Agence France Presse quoted officials from Georgia linking New Zealand-registered company SP Trading to renting the plane - an Illyushin 76 aircraft to deliver its cargo.
The plane was seized at Bangkok's Don Muang airport late last week during a refuelling stop. It was discovered to contain 35 tons of weapons from North Korea, which is a violation of UN sanctions against Pyongyang.
According to the crew's Thai lawyer, the plane was registered to Air West, a cargo transport company in the former Soviet republic of Georgia.
Officials in Kazakhstan and Georgia said yesterday that the Air West plane was leased recently to SP Trading Limited for transporting cargo.
The company operates out of New Zealand, said Kazakhstan's Foreign Ministry spokesman Ilyas Omarov.
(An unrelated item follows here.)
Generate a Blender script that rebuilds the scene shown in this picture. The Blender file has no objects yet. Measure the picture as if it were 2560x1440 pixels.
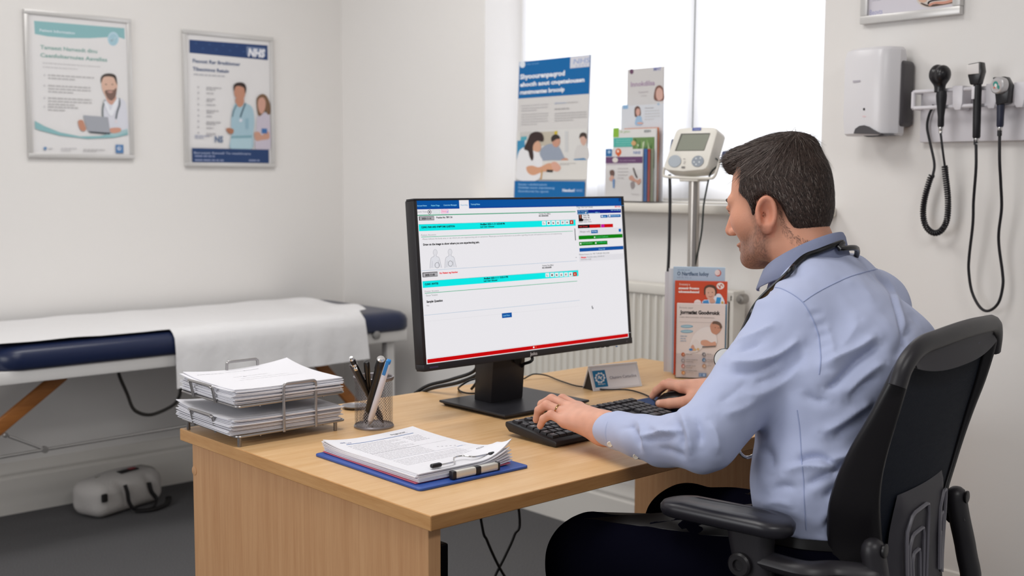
import bpy, bmesh, math, random
import numpy as np
from mathutils import Vector, Matrix, noise as mnoise
FOC=2900.0; PITCH=math.radians(5.434); YAW=math.radians(47.66); ROLL=math.radians(0.2386)
CAMZ=1.245
_fh=np.array([math.sin(math.pi/2-YAW),math.cos(math.pi/2-YAW),0.0])
_fh=np.array([math.cos(YAW),math.sin(YAW),0.0])      # horizontal forward, X axis lies YAW to the right of it
_rt=np.array([math.sin(YAW),-math.cos(YAW),0.0])
_z=np.array([0,0,1.0])
FWD=_fh*math.cos(PITCH)-_z*math.sin(PITCH)
UP0=_fh*math.sin(PITCH)+_z*math.cos(PITCH)
# image x = r cos + U sin ; image y(up) = -r sin + U cos
RGT=_rt*math.cos(ROLL)+UP0*math.sin(ROLL)
UPV=-_rt*math.sin(ROLL)+UP0*math.cos(ROLL)
CAM=np.array([0,0,CAMZ])
def ray(px,py):
    return FWD+RGT*((px-1280)/FOC)-UPV*((py-720)/FOC)
def onz(px,py,z):
    d=ray(px,py); return CAM+d*((z-CAM[2])/d[2])
def onx(px,py,x):
    d=ray(px,py); return CAM+d*((x-CAM[0])/d[0])
def ony(px,py,y):
    d=ray(px,py); return CAM+d*((y-CAM[1])/d[1])
def ond(px,py,dep):
    return CAM+ray(px,py)*dep
def onpl(px,py,o,n):
    d=ray(px,py); o=np.asarray(o,float); n=np.asarray(n,float)
    return CAM+d*(np.dot(o-CAM,n)/np.dot(d,n))
def proj(p):
    v=np.asarray(p,float)-CAM; D=v@FWD
    return np.array([1280+FOC*(v@RGT)/D,720-FOC*(v@UPV)/D,D])
# ------------------------------------------------------------------ library
SC=bpy.context.scene; COL=SC.collection
random.seed(7); np.random.seed(7)
V=lambda a: np.asarray(a,float)
def unit(a):
    a=V(a); return a/np.linalg.norm(a)
def s2l(c): return c/12.92 if c<=.04045 else ((c+.055)/1.055)**2.4
def hexlin(h):
    h=h.lstrip('#'); return tuple(s2l(int(h[i:i+2],16)/255) for i in (0,2,4))
_M={}
def mat(name,col='#808080',rough=.5,metal=0,spec=.5,emit=None,estr=1,alpha=1,trans=0,ior=1.45,coat=0,sheen=0,sss=0,bump=None):
    if name in _M: return _M[name]
    m=bpy.data.materials.new(name); m.use_nodes=True
    nt=m.node_tree; b=nt.nodes['Principled BSDF']
    c=hexlin(col) if isinstance(col,str) else col
    b.inputs['Base Color'].default_value=(*c,1); b.inputs['Roughness'].default_value=rough
    b.inputs['Metallic'].default_value=metal; b.inputs['Specular IOR Level'].default_value=spec
    b.inputs['Alpha'].default_value=alpha; b.inputs['Transmission Weight'].default_value=trans; b.inputs['IOR'].default_value=ior
    b.inputs['Coat Weight'].default_value=coat; b.inputs['Sheen Weight'].default_value=sheen
    if sss:
        b.inputs['Subsurface Weight'].default_value=sss; b.inputs['Subsurface Radius'].default_value=(.012,.005,.003); b.inputs['Subsurface Scale'].default_value=1
    if emit:
        e=hexlin(emit); b.inputs['Emission Color'].default_value=(*e,1); b.inputs['Emission Strength'].default_value=estr
    if bump: # (scale, strength, (sx,sy,sz))
        add_bump(m,*bump)
    m.diffuse_color=(*c,1)
    _M[name]=m; return m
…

SP Trading is registered through GT Group, based in Auckland's Queen St. GT Group appears to be a Vanuatu-based company listed on its website as "providing an extensive range of offshore company services for privacy, legal tax avoidance, asset protection, financial independence and freedom".
GT Group's New Zealand phone number as listed on the website did not work this afternoon.
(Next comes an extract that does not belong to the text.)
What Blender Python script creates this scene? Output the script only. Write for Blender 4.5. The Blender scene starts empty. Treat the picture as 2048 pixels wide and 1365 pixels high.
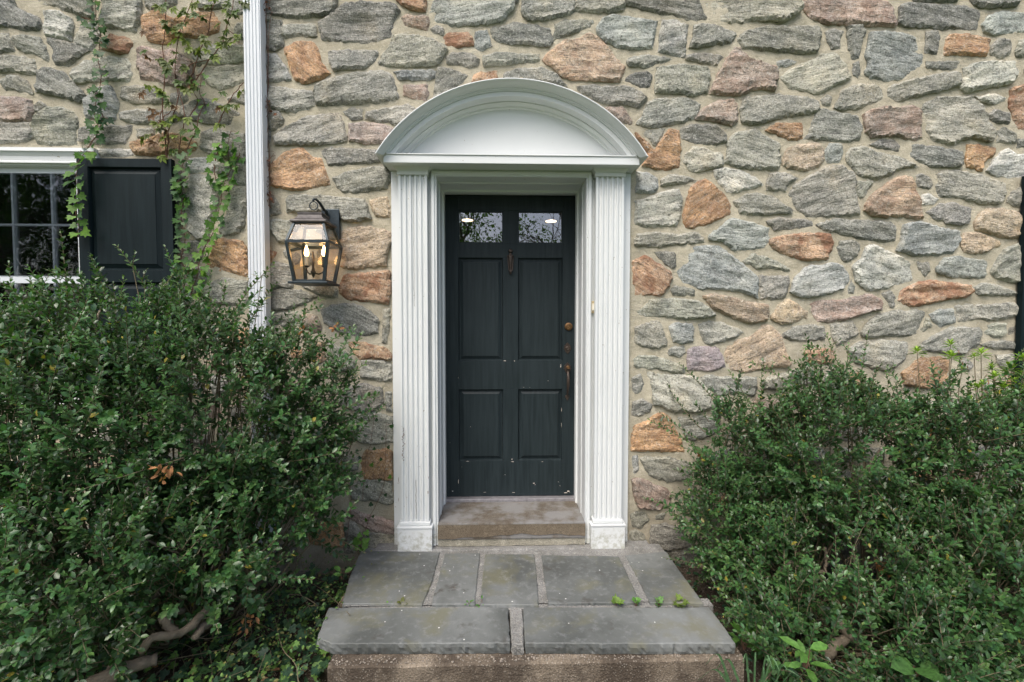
import bpy, bmesh, math, random
import numpy as np
from mathutils import Vector, Matrix, noise
from mathutils.geometry import delaunay_2d_cdt
random.seed(7)
SC = bpy.context.scene
COL = SC.collection
# ------------------------------------------------------------------ camera, light, exposure
CAM = Vector((-0.078, -2.82, 1.372))
FPX = 2048 * 16.0 / 36.0
YAW = math.atan(26 / FPX); PITCH = math.atan(32 / FPX)
cd = bpy.data.cameras.new('camera'); cd.lens = 16.0; cd.sensor_width = 36.0; cd.clip_end = 500; cd.clip_start = 0.05
cam = bpy.data.objects.new('camera', cd); COL.objects.link(cam)
cam.location = CAM; cam.rotation_euler = (math.pi / 2 - PITCH, 0, -YAW)
SC.camera = cam
w = bpy.data.worlds.new('World'); SC.world = w; w.use_nodes = True
wn = w.node_tree; wn.nodes.clear()
sky = wn.nodes.new('ShaderNodeTexSky'); sky.sky_type = 'NISHITA'; sky.sun_disc = False
SUN_EL, SUN_AZ = math.radians(55), math.radians(208)   # azimuth clockwise from +Y: behind the camera, a little to the left
sky.sun_elevation = SUN_EL; sky.sun_rotation = SUN_AZ
sky.air_density = 0.8; sky.dust_density = 4.0; sky.ozone_density = 0.8
bg = wn.nodes.new('ShaderNodeBackground'); bg.inputs[1].default_value = 0.15
wo = wn.nodes.new('ShaderNodeOutputWorld')
wn.links.new(sky.outputs[0], bg.inputs[0]); wn.links.new(bg.outputs[0], wo.inputs[0])
sd = bpy.data.lights.new('sun', 'SUN'); sd.energy = 1.5; sd.angle = math.radians(38); sd.color = (1.0, 0.97, 0.93)
sun = bpy.data.objects.new('sun', sd); COL.objects.link(sun)
sv = Vector((math.sin(SUN_AZ) * math.cos(SUN_EL), math.cos(SUN_AZ) * math.cos(SUN_EL), math.sin(SUN_EL)))
sun.rotation_euler = sv.to_track_quat('Z', 'Y').to_euler()
SC.view_settings.view_transform = 'Standard'; SC.view_settings.look = 'None'
SC.view_settings.gamma = 1.0; SC.view_settings.exposure = 0.86; SC.view_settings.use_curve_mapping = False
SC.cycles.max_bounces = 6; SC.cycles.transparent_max_bounces = 12; SC.cycles.sample_clamp_indirect = 4
SC.cycles.use_denoising = True

# ------------------------------------------------------------------ helpers
_F = Vector((math.sin(YAW) * math.cos(PITCH), math.cos(YAW) * math.cos(PITCH), -math.sin(PITCH)))
_R = Vector((math.cos(YAW), -math.sin(YAW), 0)); _U = _R.cross(_F)
def ray(px, py): return _F + _R * ((px - 1024) / FPX) - _U * ((py - 682.5) / FPX)
def P(px, py, Y):
    "world point seen at photo pixel (px, py) at depth Y"
    d = ray(px, py); t = (Y - CAM.y) / d.y
    return CAM + d * t
def PZ(px, py, z):
    d = ray(px, py); t = (z - CAM.z) / d.z
    return CAM + d * t
def zof(py, Y, px=1020): return P(px, py, Y).z
def xof(px, Y, py=682): return P(px, py, Y).x

def thing(name, label, cat, loc=(0, 0, 0), group=None):
    o = bpy.data.objects.new(name, None); COL.objects.link(o); o.location = loc
    o.empty_display_size = 0.1
    o['label'] = label; o['category'] = cat
    if group: o['group'] = group
    return o
def tag(o, label, cat, group=None):
    o['label'] = label; o['category'] = cat
    if group: o['group'] = group
    return o
def reparent(o, par):
    if par is None: return
    o.parent = par
    # every mesh is built in world coordinates: keep it there
    M = Matrix.Identity(4); q = par
    while q is not None:
        M = Matrix.Translation(q.location) @ M if q.parent is None else (q.matrix_parent_inverse @ q.matrix_basis) @ M
        q = q.parent
    o.matrix_parent_inverse = world(par).inverted()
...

The listed owner of SP Trading is another GT Group-listed company called Vicam (Auckland), which has a Vanuatu address. The owner of Vicam is GT Group, according to the Companies Office records.
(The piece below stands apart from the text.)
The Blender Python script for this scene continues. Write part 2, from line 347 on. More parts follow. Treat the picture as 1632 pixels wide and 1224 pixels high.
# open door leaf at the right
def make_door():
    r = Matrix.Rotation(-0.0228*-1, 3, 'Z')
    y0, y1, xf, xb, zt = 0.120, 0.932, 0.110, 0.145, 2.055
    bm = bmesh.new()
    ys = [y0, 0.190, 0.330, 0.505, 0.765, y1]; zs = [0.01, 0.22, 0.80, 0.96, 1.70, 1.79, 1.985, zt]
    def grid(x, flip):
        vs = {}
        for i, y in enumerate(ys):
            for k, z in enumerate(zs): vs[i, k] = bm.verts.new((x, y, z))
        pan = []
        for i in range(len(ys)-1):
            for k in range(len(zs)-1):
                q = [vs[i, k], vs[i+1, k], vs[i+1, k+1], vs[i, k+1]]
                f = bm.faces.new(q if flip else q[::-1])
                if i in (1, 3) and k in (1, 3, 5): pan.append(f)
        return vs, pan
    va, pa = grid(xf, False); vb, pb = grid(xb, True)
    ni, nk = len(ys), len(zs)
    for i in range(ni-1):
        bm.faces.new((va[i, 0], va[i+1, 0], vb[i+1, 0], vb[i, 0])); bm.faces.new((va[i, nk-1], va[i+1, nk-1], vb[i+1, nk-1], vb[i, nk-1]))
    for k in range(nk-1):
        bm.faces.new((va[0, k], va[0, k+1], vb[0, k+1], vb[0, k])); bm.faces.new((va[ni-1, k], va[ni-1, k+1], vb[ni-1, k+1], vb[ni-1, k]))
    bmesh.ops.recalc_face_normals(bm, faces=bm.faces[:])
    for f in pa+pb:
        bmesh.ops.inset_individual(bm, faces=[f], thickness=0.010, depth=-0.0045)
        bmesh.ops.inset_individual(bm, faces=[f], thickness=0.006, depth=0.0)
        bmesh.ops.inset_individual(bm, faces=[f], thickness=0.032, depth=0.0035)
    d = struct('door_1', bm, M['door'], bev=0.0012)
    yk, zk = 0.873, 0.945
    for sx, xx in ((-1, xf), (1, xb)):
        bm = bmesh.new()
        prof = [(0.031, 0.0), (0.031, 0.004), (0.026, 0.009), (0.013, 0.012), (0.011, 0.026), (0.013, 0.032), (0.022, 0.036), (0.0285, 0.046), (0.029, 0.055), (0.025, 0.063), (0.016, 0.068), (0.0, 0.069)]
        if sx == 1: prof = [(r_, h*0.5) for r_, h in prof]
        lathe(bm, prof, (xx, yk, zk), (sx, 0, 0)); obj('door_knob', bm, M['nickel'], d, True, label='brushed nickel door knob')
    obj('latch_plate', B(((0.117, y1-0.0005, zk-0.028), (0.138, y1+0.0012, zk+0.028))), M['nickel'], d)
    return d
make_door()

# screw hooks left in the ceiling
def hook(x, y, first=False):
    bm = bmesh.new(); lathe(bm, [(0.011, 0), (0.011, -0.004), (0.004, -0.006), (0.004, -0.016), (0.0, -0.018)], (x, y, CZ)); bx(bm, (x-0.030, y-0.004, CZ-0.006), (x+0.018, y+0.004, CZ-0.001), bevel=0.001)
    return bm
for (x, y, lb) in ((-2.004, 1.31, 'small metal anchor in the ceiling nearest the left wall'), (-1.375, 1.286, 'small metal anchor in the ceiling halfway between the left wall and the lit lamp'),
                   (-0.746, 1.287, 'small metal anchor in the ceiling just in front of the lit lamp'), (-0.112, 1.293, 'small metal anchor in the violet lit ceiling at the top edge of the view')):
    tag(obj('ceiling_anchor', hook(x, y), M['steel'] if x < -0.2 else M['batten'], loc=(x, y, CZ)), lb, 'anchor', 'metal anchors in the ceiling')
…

Thai authorities today focused on the mammoth task of inspecting the weapons seized from the plane as its ultimate destination remained a mystery.
The five-man crew - four from Kazakhstan and one from Belarus - were denied bail on Monday and ordered to be held for an extendable period of 12 days. Charged with illegal arms possession, they face up to 10 years in prison but the charge and penalty could change depending on what inspectors find, he said.
The men were being held at Bangkok's high-security Klong Prem Central Prison.
Hugh Griffiths, a researcher at the Stockholm International Peace Research Institute, said the past owners of the aircraft have been documented by the United Nations as trafficking arms to Liberia, Sierra Leone, the Democratic Republic of Congo, Somalia, Sudan and Chad. He said the plane also was used to ship arms from the Balkans to Burundi in October. The plane has since continued to change hands.
AFP reported the plane was previously registered in Kazakhstan and then sold to a Georgian airline in October before being leased to the New Zealand company.
Military analysts said on Monday that the arms were likely destined for African rebel groups or a rogue regime like Myanmar.
Impoverished North Korea is believed to earn hundreds of millions of dollars every year by selling missiles, missile parts and other weapons to countries such as Iran, Syria and Myanmar.